Perhaps I may as well
admit it; I believe that I was one of those inquisitive children who always
ask, “Why?” And I didn’t want to hear the obvious, I wanted the DETAILS!
As early as just having learned to write, I would sit at my
Grandmother’s dining room table; the lace tablecloth had been neatly folded and
carefully tucked into the bottom drawer of the buffet, leaving the polished
wood of the table peaking through the piles of papers and black genealogy
books. Grandma would hand me a blank pedigree chart and a completed one and
have me transpose the names from the full one to the empty page. I never asked
the purpose of this assignment but felt it was important. I was always
intrigued by the names and the old dates. Dates that completed the questions: B
for birth, M for married, D for death. I felt a strange pang of sadness as with
a few scribbles of my pencil I was able to sum up a person’s life in those few
dates; life’s Beginning, Middle and End and then on to the next name.
“WHO was this person?” I’d ask. Grandma always knew their
story and was willing to take the time to tell me, I would often say, “But
Why?” And invariably she would know the answer. I fell in love with those
people. Those grandmas and grandpas with all of the “greats” attached. Also
being a child with an overactive imagination…it was easy to put myself right
with them in their exciting lives filled with adventure, hard work, love for
the Gospel and each other.
Perhaps that is the reason that many years later I was able
to fulfill my lifelong need to walk where they walked and see what they saw. I
wanted to stroll through the English villages and I wanted to look up at the
Swiss Alps; I wanted to buy a coo-coo clock in the Black Forest of Germany and
I wanted to eat frikadeller & rødkål in Copenhagen and see if I could
actually locate the very spot in the Danish picture hanging in Grandpa’s home.
That’s why I found myself one summer many years later perched on a
chair outside Det Gamle Thehus at the foot of an ancient windmill in the tiny
hamlet of Viby Denmark eating a Polar Is with a small pink spoon. My Danish
genealogist friend, Jytte, waved her own spoon at the surrounding area pointing
out the rooftops and lanes that my great-greats knew so well in their lives.
“The large house you can see down the road was an uncle’s of yours over 250 years
ago”, she said.
I was well aware that these homes were not tourist sites, but
where people are still born, get married and die. Those same three vital dates
- but oh so much more real to me now that I could walk on the same roads, smell
the straw on the roofs, feel the sunshine that lasts way into the night and
marvel at the blue sky and fields lined with red poppies, white daisies and
blue cornflowers. The same fields where so many of my family sowed, cultivated
and gathered wheat to feed their families.

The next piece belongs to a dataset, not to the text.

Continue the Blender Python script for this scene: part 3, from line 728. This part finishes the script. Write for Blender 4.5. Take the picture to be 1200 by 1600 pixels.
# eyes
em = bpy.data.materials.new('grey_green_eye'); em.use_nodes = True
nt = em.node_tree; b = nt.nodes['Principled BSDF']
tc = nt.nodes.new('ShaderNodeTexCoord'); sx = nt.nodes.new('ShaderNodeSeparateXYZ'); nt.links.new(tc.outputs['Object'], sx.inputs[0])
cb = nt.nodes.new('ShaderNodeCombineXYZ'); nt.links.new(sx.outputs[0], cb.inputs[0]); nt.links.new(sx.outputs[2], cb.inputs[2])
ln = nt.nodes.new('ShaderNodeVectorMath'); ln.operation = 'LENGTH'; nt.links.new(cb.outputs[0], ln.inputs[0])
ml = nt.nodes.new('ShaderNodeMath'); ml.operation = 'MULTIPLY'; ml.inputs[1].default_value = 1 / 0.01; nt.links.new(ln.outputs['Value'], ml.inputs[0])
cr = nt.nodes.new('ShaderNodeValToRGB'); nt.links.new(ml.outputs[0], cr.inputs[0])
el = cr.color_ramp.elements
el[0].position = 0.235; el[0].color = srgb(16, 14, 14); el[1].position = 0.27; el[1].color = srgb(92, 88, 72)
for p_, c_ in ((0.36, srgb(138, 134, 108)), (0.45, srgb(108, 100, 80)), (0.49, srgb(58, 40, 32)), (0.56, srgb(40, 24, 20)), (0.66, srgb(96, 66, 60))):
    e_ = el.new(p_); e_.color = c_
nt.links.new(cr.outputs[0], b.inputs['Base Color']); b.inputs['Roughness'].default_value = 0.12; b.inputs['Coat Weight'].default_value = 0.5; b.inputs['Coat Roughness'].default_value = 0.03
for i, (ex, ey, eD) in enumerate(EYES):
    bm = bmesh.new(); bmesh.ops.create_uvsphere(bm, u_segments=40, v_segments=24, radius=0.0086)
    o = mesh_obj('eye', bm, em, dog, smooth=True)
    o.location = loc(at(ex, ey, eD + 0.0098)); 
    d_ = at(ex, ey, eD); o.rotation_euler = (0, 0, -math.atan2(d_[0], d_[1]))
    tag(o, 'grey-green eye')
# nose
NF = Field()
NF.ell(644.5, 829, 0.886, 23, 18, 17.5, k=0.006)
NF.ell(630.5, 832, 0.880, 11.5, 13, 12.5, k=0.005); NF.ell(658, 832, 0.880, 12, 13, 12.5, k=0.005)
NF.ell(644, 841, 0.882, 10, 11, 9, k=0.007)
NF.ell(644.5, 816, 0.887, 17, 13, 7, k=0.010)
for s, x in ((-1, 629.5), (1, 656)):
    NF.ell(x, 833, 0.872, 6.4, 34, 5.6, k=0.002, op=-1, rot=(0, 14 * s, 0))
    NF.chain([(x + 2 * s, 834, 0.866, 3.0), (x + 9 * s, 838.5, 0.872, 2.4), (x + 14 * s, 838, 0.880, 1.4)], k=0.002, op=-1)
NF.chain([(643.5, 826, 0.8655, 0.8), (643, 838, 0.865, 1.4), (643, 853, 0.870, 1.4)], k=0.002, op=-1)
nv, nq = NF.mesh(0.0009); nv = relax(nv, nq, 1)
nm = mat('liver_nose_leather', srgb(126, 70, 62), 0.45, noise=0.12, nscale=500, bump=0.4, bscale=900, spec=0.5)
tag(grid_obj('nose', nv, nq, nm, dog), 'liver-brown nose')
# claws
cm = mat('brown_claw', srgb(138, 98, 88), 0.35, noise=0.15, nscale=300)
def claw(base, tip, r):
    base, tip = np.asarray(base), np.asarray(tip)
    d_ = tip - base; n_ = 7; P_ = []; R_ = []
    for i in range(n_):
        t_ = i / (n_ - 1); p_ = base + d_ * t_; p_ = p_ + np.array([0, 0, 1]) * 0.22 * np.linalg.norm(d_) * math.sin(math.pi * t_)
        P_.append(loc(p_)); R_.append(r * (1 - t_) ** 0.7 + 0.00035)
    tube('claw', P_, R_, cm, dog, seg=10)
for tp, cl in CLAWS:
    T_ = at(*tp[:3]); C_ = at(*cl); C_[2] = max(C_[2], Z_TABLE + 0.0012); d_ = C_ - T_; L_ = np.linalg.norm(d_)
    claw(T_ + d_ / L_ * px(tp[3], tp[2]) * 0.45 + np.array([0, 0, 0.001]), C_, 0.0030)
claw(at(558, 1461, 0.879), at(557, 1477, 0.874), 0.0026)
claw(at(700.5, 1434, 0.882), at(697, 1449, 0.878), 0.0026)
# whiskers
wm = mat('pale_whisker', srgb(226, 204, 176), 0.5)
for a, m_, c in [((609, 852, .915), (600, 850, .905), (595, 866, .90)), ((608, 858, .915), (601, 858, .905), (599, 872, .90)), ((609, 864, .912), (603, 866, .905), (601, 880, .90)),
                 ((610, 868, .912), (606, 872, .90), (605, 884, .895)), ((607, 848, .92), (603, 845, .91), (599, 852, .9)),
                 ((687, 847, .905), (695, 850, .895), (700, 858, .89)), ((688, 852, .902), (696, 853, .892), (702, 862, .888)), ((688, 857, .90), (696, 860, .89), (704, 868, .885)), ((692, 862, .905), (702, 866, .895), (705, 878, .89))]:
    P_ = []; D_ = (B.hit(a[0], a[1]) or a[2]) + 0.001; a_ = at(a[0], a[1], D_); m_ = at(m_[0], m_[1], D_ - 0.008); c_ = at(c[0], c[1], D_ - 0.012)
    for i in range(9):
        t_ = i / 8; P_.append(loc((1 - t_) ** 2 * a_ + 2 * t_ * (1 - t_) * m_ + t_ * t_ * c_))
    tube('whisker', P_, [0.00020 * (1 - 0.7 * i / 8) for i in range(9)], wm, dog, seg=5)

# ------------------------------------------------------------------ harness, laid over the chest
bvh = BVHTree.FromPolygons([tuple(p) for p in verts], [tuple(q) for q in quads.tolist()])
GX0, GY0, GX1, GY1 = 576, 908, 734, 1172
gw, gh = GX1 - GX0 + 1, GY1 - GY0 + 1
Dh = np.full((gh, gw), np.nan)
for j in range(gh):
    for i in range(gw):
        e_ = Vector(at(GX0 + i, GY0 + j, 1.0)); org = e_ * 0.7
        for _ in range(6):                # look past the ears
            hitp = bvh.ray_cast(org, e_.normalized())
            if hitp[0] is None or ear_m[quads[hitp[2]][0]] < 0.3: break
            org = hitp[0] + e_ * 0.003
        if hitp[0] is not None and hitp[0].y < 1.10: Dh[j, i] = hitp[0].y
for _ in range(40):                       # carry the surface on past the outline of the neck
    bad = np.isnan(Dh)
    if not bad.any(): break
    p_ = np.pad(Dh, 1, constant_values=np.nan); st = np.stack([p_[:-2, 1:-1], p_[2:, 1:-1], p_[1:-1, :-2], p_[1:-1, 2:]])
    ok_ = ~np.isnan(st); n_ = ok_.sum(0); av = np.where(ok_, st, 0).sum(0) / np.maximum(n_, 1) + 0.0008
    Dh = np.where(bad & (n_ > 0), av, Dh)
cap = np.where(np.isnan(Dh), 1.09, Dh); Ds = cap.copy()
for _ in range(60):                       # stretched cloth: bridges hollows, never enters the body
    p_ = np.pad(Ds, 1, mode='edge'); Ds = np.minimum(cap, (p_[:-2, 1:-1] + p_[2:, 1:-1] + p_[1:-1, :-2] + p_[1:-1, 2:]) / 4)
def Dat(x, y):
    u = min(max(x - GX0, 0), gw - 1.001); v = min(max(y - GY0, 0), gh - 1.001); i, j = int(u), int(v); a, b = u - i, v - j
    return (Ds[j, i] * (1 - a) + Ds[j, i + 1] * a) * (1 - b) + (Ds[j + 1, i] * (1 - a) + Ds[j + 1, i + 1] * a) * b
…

Jytte explained the dynamics of the
Danish family. The families were close, the Grandparents were honored and were
given the responsibility of caring for the little grandchildren and teaching
them to plant the household gardens, care for the smaller animals; create
handiwork and to read and understand the scriptures. Each generation devoted to
and loving the next. I could feel their love for me…another granddaughter only
separated by time.
But even more important than seeing where they lived, discovering the personal life stories of our ancestors and getting to really know them with their trials, their hardships and challenges are what gives us our identity and our courage and our desire to make something of our own lives.
The lives of great men all remind us we can make our lives sublime and departing leave behind us footprints on the sands of time. - Thoreau
Truly the ancestors for which I feel the closest connection are those who wrote their autobiographies, sharing not only their experiences but their emotions and their faith and the things they learned in life. Things I try to pass on to my own sons and their children.
"I saw behind me those who had gone, and before me those who are to come. I looked back and saw my father, and his father, and all our fathers, and in front to see my son, and his son, and the sons upon sons beyond. And their eyes were my eyes." - Richard Llewellyn
So write, record your story for those who come. Keep adding to your story as events unfold in your own life and also, as you discover stories of your ancestors....pass them down to the next generation as they will never really know who they are until they know from whence they came!
WRITING ASSIGNMENT #24 - ANCESTORS
Chances are, throughout your life you have been inspired by stories of your ancestors.
Retell some of your favorite ones here.
Remember to give the full name, birth date and birth location of the ancestor and exactly how you are related.
It would be good to include a pedigree chart here (and any photos you may have of them) with your writing.
Have fun. Be inspired, share the inspiration.